Mitnichten. Ich wollte lediglich in bezug auf die ganzen Kritiken darauf hinweisen, dass eine ähnlich geartete Geschichte einmal viel besser bewertet wurde, und mir den Unterschied erklären lassen, wie es sim ja bereits getan hat.


cannam schrieb:
Im April ist das höchste christliche Fest im Jahr: Ostern.

Nicht immer.

 
Zuletzt bearbeitet:

Lieber Cannan,

jetzt kommen wir uns doch näher. Du hast dir also doch etwas gedacht oder dir wenigstens hinterher Gedanken über die Bezüge gemacht.
Das war doch schon meine erste konkrete Frage, die du dann mit einer allgemeinen Literaturtheorielehrstunde beantwortet hast.
Es geht hier aber eben nicht um absurde Texte im allgemeinen sondern um deinen.
Es geht um deine Intention zu dem Text.
An den Reaktionen kannst du sehen, dass die offensichtlich nicht ankam.
Und erst, wenn mir deine Intention oder deine Gedanken bekannt sind, kann ich mir doch Gedanken machen, woran das liegen könnte.
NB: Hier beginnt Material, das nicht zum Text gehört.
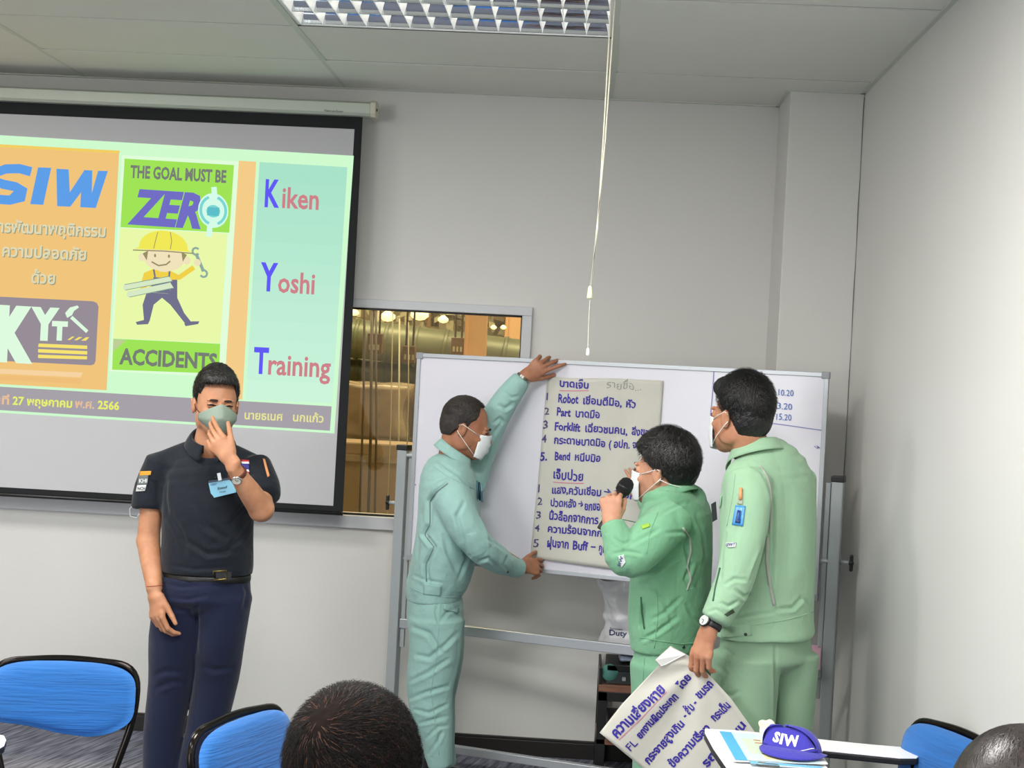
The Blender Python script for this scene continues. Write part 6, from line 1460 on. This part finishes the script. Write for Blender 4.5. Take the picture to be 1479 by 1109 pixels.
# ------------------------------------------------------------------ seated people close to the camera, heads only in view
def seated(head, name_label, skin, shirt, facing, scale=1.0):
    o = thing('person', name_label, 'person', None, (head.c[0], head.c[1], 0)); f = np.array((facing[0], facing[1], 0.)); f = unit(f); l = np.array((-f[1], f[0], 0)); up = np.array((0, 0, 1.))
    c = head.c; nb = c - up * .17 - f * .03; v = Vol(); head.skin(v)
    v.cone(head.T((0, -.02, -.06)), nb, (.052, .055), (.06, .06), l, .02)
    hip = np.array((nb[0], nb[1], .53)) - f * .02
    v.chain([(nb - up * .06, .11, .07), (nb * .5 + hip * .5, .11, .08), (hip + up * .05, .12, .08)], l)
    for k in (-1, 1):
        sh = nb + l * .17 * k - up * .06; el = sh - up * .27 + f * .05 + l * .03 * k; wr = el + f * .24 - up * .02 - l * .05 * k
        v.cone(sh, el, .04, .036, l); v.cone(el, wr, .036, .025, l); hand(v, wr, f, -up, k > 0, (22, 26, 28, 30))
        kn = hip + l * .1 * k + f * .42 - up * .03; an = np.array((kn[0], kn[1], .09)) + f * .02
        v.cone(hip + l * .09 * k, kn, .065, .05, l); v.cone(kn, an, .05, .036, l)
    V, F = v.mesh(.005); fastmesh('body', V, F, skin, o)
    v = Vol(); v.chain([(nb - up * .02, .085, .075), (nb - up * .05, .165, .1), (nb - up * .14, .19, .12), (nb * .5 + hip * .5, .18, .125), (hip, .185, .14)], l, .025, .4)
    for k in (-1, 1):
        sh = nb + l * .17 * k - up * .065; el = sh - up * .27 + f * .05 + l * .03 * k; v.chain([(sh, .07, .072), (sh * .5 + el * .5, .066, .066), (el, .06, .06), (el + f * .16 - up * .013 - l * .03 * k, .045, .045)], l, .02, .3)
    V, F = v.mesh(.008); N = vnormals(V, F); V = folds(V, N, .006, 14, 61); fastmesh('shirt', V, F, shirt, o)
    v = Vol()
    for k in (-1, 1):
        kn = hip + l * .1 * k + f * .42 - up * .03; an = np.array((kn[0], kn[1], .1)) + f * .02
        v.chain([(hip + l * .09 * k - up * .0, .1, .09), (hip * .5 + kn * .5 + l * .05 * k * 0, .092, .085), (kn, .078, .078)], l, .02, .4); v.chain([(kn, .076, .076), (an, .064, .066)], l, .02, .2)
    V, F = v.mesh(.008); fastmesh('trousers', V, F, cloth_mat('dark_trouser_cloth', (40, 44, 56)), o)
    an = hip + f * .44; shoes([((an + l * .1 * k)[:2], tuple(f)) for k in (-1, 1)], o)
    return o
YE = 1.95
HE = Head(P(508, 1146, YE), (.05, .93, -.30), (0, .30, .93), 1.14)
E_ = seated(HE, 'seated man with short dark hair and visible crown whorl, close to the camera', skinmat('brown_skin', (176, 122, 92), (190, 136, 106)), cloth_mat('dark_shirt', (52, 58, 70)), (0.02, 1))
hE = mat('dark_brown_hair', (17, 14, 13), .7, spec=.15, var=.3, vscale=60, bump=.4, bscale=300)
o = HE.hair(mat('scalp_and_hair_roots', (34, 24, 20), .9, spec=.1, rgb2=(26, 20, 18), vscale=30), E_, top=.002, side=.001, hl=.07, h=.004, amp=.0006, nape=-.07, name='hair_base')
ce, re_ = (0, -.016, .037), (.0745, .0935, .0835)
strands(HE, 15000, hE, E_, (-.33, -.82, .47), .022, .00045, 5, ce, re_, lift=.45, thin=.85)
strands(HE, 2500, mat('brown_sheen_hair', (84, 54, 40), .5, spec=.2), E_, (-.33, -.82, .47), .018, .0004, 6, ce, re_, zmin=.0, lift=.42, thin=.1)
YFf = 2.0
HF = Head(P(1474, 1213, YFf), (.0, .96, -.2), (0, .2, .96), 1.12)
F_ = seated(HF, 'seated person with long glossy black hair at the lower right corner', skinmat('light_skin', (210, 160, 130), (222, 174, 144)), cloth_mat('black_shirt', (36, 36, 40)), (0, 1))
hF = mat('long_glossy_black_hair', (14, 13, 14), .33, spec=.6, bump=.5, bscale=120, stretch=(1, .15, .3))
vv = Vol(); HF.e(vv, (0, -.016, .04), (.082, .1, .09), .02); HF.e(vv, (0, -.05, -.05), (.08, .06, .1), .04); HF.e(vv, (0, .07, -.04), (.06, .06, .08), .01, True)
V, F = vv.mesh(.004); fastmesh('hair', V, F, hF, F_)
strands(HF, 3500, hF, F_, (.15, .25, .95), .20, .0008, 9, (0, -.016, .04), (.0850, .104, .094), zmin=.0, swirl=0, lift=.0, segs=10, long=True, jit=.10)
strands(HF, 900, mat('dark_brown_sheen_hair', (58, 50, 48), .35), F_, (.15, .25, .95), .20, .0006, 19, (0, -.016, .04), (.0855, .1045, .0945), zmin=.0, swirl=0, lift=.0, segs=10, long=True, jit=.10)
for hd, lab in ((HE, 'blue padded chair under the seated man with the whorl'), (HF, 'blue padded chair under the seated person with long hair')):
    chair(hd.c[0], hd.c[1] - .06, math.pi, lab)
Wie schon im ersten Beitrag geschrieben. Ich habe es hier zu oft erlebt, dass ich mir mit kryptischen Texten Mühe gegeben habe, um dann von den Autoren dafür ausgelacht zu werden, dass ich in ihrem Text noch so etwas wie eine Intention gesucht habe. Solche Erfahrung macht misstrauisch. Wenn ich also das Gefühl habe, jemand hat nur Sätze aneinandergereiht, ohne sich etwas dabei zu denken, denke ich auch nicht mehr, sondern frage höchstens nach.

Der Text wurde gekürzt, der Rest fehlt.